Für die Entwicklungsökonomie ist Marx bedeutsam, da sein Werk auch eine eigene Entwicklungstheorie enthält, die sich ebenso in der Auflösung des Kapitalismus als die Ursache für Ausbeutung und Ungleichheit in der Beziehung zwischen Nationen manifestiert (Menzel 2000: 9). Marx legt seiner Entwicklungstheorie ein Model des Entwicklungspfads zugrunde: Von der kleinbäuerlichen Subsistenzwirtschaft über die Verwandlung des Bauern in Lohnarbeiter zur industriellen, nach Kapitalakkumulation funktionierenden Gesellschaft – „Das industriell entwickelte Land zeigt dem minderentwickelten nur das Bild der eigenen Zukunft“ (MEGA 1999, Bd. 1: Vorwort). Diese Sichtweise zeichnet das Bild eines eurozentristischen Modernisierungstheoretikers (Menzel 2000). Marx erkennt aber auch in der kolonialen Ausbeutung von Ländern die Möglichkeit der Kapitalisten den eigenen Mehrwert noch zu steigern und so – nach der Theorie von Marx – eine Industrialisierung Europas erst ermöglicht wird (Menzel 2000; MEGA 1990). Daraus wiederum lassen sich dependenztheoretische Rückschlüsse auf Marxs‘ Verständnis von Entwicklung ziehen (vgl. Menzel 2000: 10).
Weiterführende Literatur:
Burkhardt, Johannes; Priddat P. Birger (2000): Geschichte der Ökonomie. Texte und Kommentare. Bd. 41, Kapitel Karl Marx. Frankfurt am Main: Deutscher Klassiker Verlag. S. 554-568.

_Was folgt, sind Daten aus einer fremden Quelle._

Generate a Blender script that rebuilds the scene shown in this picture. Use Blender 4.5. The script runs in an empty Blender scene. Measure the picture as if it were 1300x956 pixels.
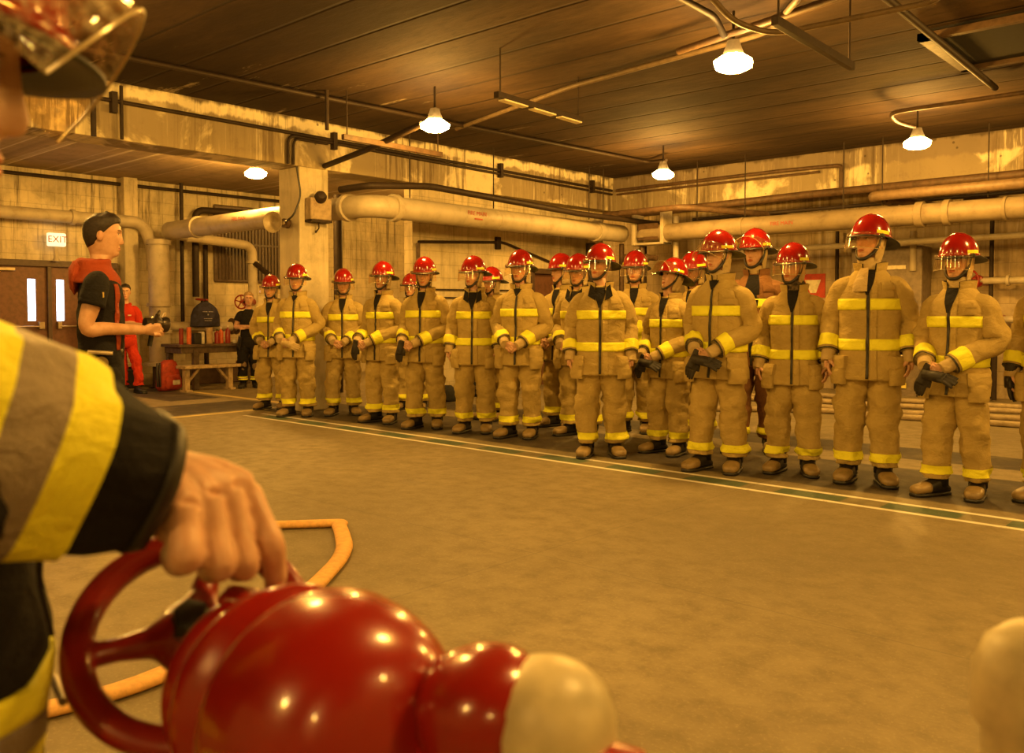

MEGA (1990): Karl Marx und Friedrich Engels Gesamtausgabe. Institut für Marxismus-Leninismus beim Zentralkommitee der Kommunistischen Partei der Sowjetunion und vom Institut für Marxismus-Leninismus beim Zentralkommitee der Sozialistischen Einheitspartei Deutschlands (Hrsg.). Berlin: Dietz.
Menzel, Ulrich (2000): Karl Marx (1818-1883). Die drei Entwicklungstheorien des Karl Marx. In: E+Z, Entwicklung und Zusammenarbeit. Vol 41(1). S. 8-11.
Starbatty, Joachim (1993): Weltgeschichte mit Heilsplan. in: Zeitpunkte Nr. 3. „Zeit der Ökonomen. Eine kritische Bilanz volkswirtschaftlichen Denkens“. Hamburg: Die Zeit. S. 80-82.